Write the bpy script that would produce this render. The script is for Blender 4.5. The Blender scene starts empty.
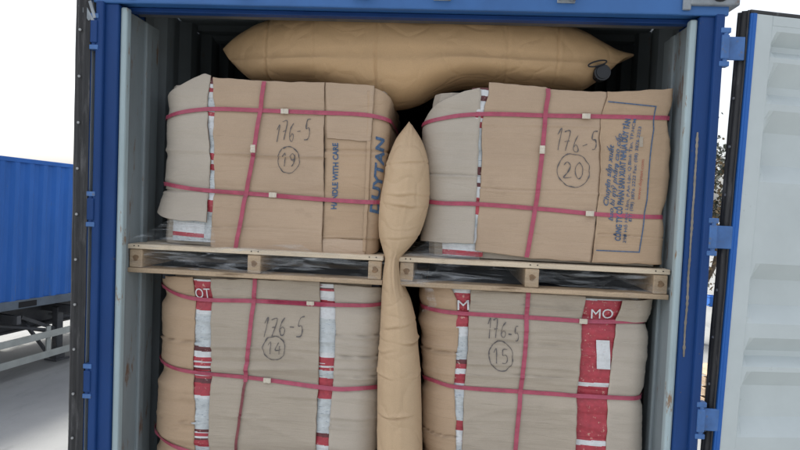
import bpy, bmesh, math, random
from mathutils import Matrix, Vector, noise
from math import sin, cos, pi, radians
random.seed(7)
S = bpy.context.scene
COL = S.collection
# ------------------------------------------------------------------ camera
CP = Vector((0.187, -2.376, 1.524)); YAW, PIT, ROL, FPX = 0.0637, -0.042, -0.0424, 584.5
def rotm():
    a = Matrix.Rotation(YAW, 3, 'Z'); b = Matrix.Rotation(PIT, 3, 'X')
    c = Matrix(((cos(ROL), 0, sin(ROL)), (0, 1, 0), (-sin(ROL), 0, cos(ROL))))
    return a @ b @ c
RM = rotm()
cam = bpy.data.cameras.new('camera'); cam.sensor_width = 36; cam.lens = FPX / 800 * 36
cam.clip_start = 0.05; cam.clip_end = 1500
camo = bpy.data.objects.new('camera', cam); COL.objects.link(camo)
camo.matrix_world = Matrix.Translation(CP) @ (RM @ Matrix(((1, 0, 0), (0, 0, -1), (0, 1, 0)))).to_4x4()
S.camera = camo
def P(x, y, Y):
    """measured picture point -> real point on the vertical plane at depth Y"""
    d = RM @ Vector(((x - 400) / FPX, 1, -(y - 225) / FPX))
    t = (Y - CP.y) / d.y
    return CP + d * t
# ------------------------------------------------------------------ light
SUN_EL, SUN_AZ = radians(58), radians(-62)      # azimuth from +Y towards +X
w = bpy.data.worlds.new('World'); S.world = w; w.use_nodes = True
nt = w.node_tree; nt.nodes.clear()
out = nt.nodes.new('ShaderNodeOutputWorld'); bg = nt.nodes.new('ShaderNodeBackground')
sky = nt.nodes.new('ShaderNodeTexSky'); sky.sky_type = 'NISHITA'; sky.sun_disc = False
sky.sun_elevation = SUN_EL; sky.sun_rotation = SUN_AZ; sky.dust_density = 4; sky.air_density = 1.0; sky.ozone_density = 1
hs = nt.nodes.new('ShaderNodeHueSaturation'); hs.inputs['Saturation'].default_value = 0.28
nt.links.new(sky.outputs[0], hs.inputs['Color']); nt.links.new(hs.outputs[0], bg.inputs[0])
bg.inputs[1].default_value = 0.15; nt.links.new(bg.outputs[0], out.inputs[0])
sl = bpy.data.lights.new('sun', 'SUN'); sl.energy = 2.3; sl.angle = radians(9); sl.color = (1, .96, .9)
so = bpy.data.objects.new('sun', sl); COL.objects.link(so)
sd = Vector((sin(SUN_AZ) * cos(SUN_EL), cos(SUN_AZ) * cos(SUN_EL), sin(SUN_EL)))
so.rotation_euler = sd.to_track_quat('Z', 'Y').to_euler()
S.view_settings.view_transform = 'Standard'; S.view_settings.look = 'None'
S.view_settings.gamma = 1; S.view_settings.use_curve_mapping = False
S.view_settings.exposure = 1.12
S.render.resolution_x = 1024; S.render.resolution_y = 576

# ------------------------------------------------------------------ helpers
def tag(o, label=None, cat=None, group=None, kind=None):
    if label: o['label'] = label
    if cat: o['category'] = cat
    if group: o['group'] = group
    if kind: o['kind'] = kind
    return o
def empty(name, loc=(0, 0, 0), rz=0):
    o = bpy.data.objects.new(name, None); COL.objects.link(o); o.location = loc; o.rotation_euler.z = rz
    o.empty_display_size = .1
    return o
def link(name, me, mats, parent=None):
    o = bpy.data.objects.new(name, me); COL.objects.link(o)
    for m in (mats if isinstance(mats, (list, tuple)) else [mats]): me.materials.append(m)
    if parent: o.parent = parent
    return o
class MB:
    def __init__(s): s.bm = bmesh.new()
    def box(s, x0, x1, y0, y1, z0, z1, bev=0, mi=0):
        g = bmesh.ops.create_cube(s.bm, size=1)
        vs = g['verts']
        for v in vs:
            v.co = Vector((x0 + (v.co.x + .5) * (x1 - x0), y0 + (v.co.y + .5) * (y1 - y0), z0 + (v.co.z + .5) * (z1 - z0)))
        fs = {f for v in vs for f in v.link_faces}
        for f in fs: f.material_index = mi
        if bev:
            es = {e for v in vs for e in v.link_edges}
            bmesh.ops.bevel(s.bm, geom=list(es), offset=bev, segments=2, affect='EDGES', profile=.5)
        return s
    def bar(s, a, b, w_, h_, up=(0, 0, 1)):
        a = Vector(a); b = Vector(b); d = (b - a); L = d.length; d.normalize()
        u = Vector(up); sx = d.cross(u)
        if sx.length < 1e-4: sx = d.cross(Vector((1, 0, 0)))
        sx.normalize(); u = sx.cross(d)
        vs = []
        for e in (a, b):
            for p, q in ((-1, -1), (1, -1), (1, 1), (-1, 1)):
                vs.append(s.bm.verts.new(e + sx * p * w_ / 2 + u * q * h_ / 2))
        for f in ((0, 1, 2, 3), (7, 6, 5, 4), (0, 4, 5, 1), (1, 5, 6, 2), (2, 6, 7, 3), (3, 7, 4, 0)):
            s.bm.faces.new([vs[i] for i in f])
        return s
    def cyl(s, a, b, r, n=16, r2=None):
        a = Vector(a); b = Vector(b); d = b - a
        q = d.to_track_quat('Z', 'Y').to_matrix().to_4x4()
        bmesh.ops.create_cone(s.bm, cap_ends=True, segments=n, radius1=r, radius2=r if r2 is None else r2, depth=d.length,
                              matrix=Matrix.Translation((a + b) / 2) @ q)
        return s
    def tube(s, pts, r, n=8):
        pts = [Vector(p) for p in pts]
        rings = []
        for i, p in enumerate(pts):
            d = (pts[min(i + 1, len(pts) - 1)] - pts[max(i - 1, 0)]).normalized()
            u = Vector((0, 1, 0)) if abs(d.y) < .9 else Vector((1, 0, 0))
            a = d.cross(u).normalized(); b = a.cross(d)
            rr = r[i] if isinstance(r, (list, tuple)) else r
            rings.append([s.bm.verts.new(p + a * rr * cos(2 * pi * k / n) + b * rr * sin(2 * pi * k / n)) for k in range(n)])
        for A, B in zip(rings, rings[1:]):
            for k in range(n): s.bm.faces.new((A[k], A[(k + 1) % n], B[(k + 1) % n], B[k]))
        s.bm.faces.new(rings[0][::-1]); s.bm.faces.new(rings[-1])
        return s
    def grid(s, f, nu, nv, mi=None, flip=False):
        V = [[s.bm.verts.new(f(i / nu, j / nv)) for j in range(nv + 1)] for i in range(nu + 1)]
        for i in range(nu):
            for j in range(nv):
                q = (V[i][j], V[i + 1][j], V[i + 1][j + 1], V[i][j + 1])
                fc = s.bm.faces.new(q[::-1] if flip else q)
                if mi: fc.material_index = mi((i + .5) / nu, (j + .5) / nv)
        return V
    def build(s, name, mats, parent=None, smooth=False, normals=True):
        if normals: bmesh.ops.recalc_face_normals(s.bm, faces=s.bm.faces[:])
        me = bpy.data.meshes.new(name); s.bm.to_mesh(me); s.bm.free()
        if smooth:
            for p in me.polygons: p.use_smooth = True
        return link(name, me, mats, parent)
def solid(o, t, off=-1):
    m = o.modifiers.new('thickness', 'SOLIDIFY'); m.thickness = t; m.offset = off
    return o
def lerp(a, b, t): return a + (b - a) * t
def pw(pts, x):
    if x <= pts[0][0]: return pts[0][1]
    for (a, p), (b, q) in zip(pts, pts[1:]):
        if x <= b: return p + (q - p) * (x - a) / (b - a)
    return pts[-1][1]
def spw(pts, x):                       # smooth (catmull) interpolation of sorted points
    n = len(pts)
    if x <= pts[0][0]: return pts[0][1]
    if x >= pts[-1][0]: return pts[-1][1]
    for i in range(n - 1):
        if x <= pts[i + 1][0]:
            x0, y0 = pts[i]; x1, y1 = pts[i + 1]; h = x1 - x0; t = (x - x0) / h
            m0 = (y1 - pts[i - 1][1]) / (x1 - pts[i - 1][0]) if i > 0 else (y1 - y0) / h
            m1 = (pts[i + 2][1] - y0) / (pts[i + 2][0] - x0) if i < n - 2 else (y1 - y0) / h
            return ((2*t**3-3*t*t+1)*y0 + (t**3-2*t*t+t)*h*m0 + (-2*t**3+3*t*t)*y1 + (t**3-t*t)*h*m1)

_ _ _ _

- _TASK REQUIREMENTS_
Among the lines of the material, find those that hold the word "render" and copy them.

- _RIGHT ANSWER_
Write the bpy script that would produce this render. The script is for Blender 4.5. The Blender scene starts empty.
S.render.resolution_x = 1024; S.render.resolution_y = 576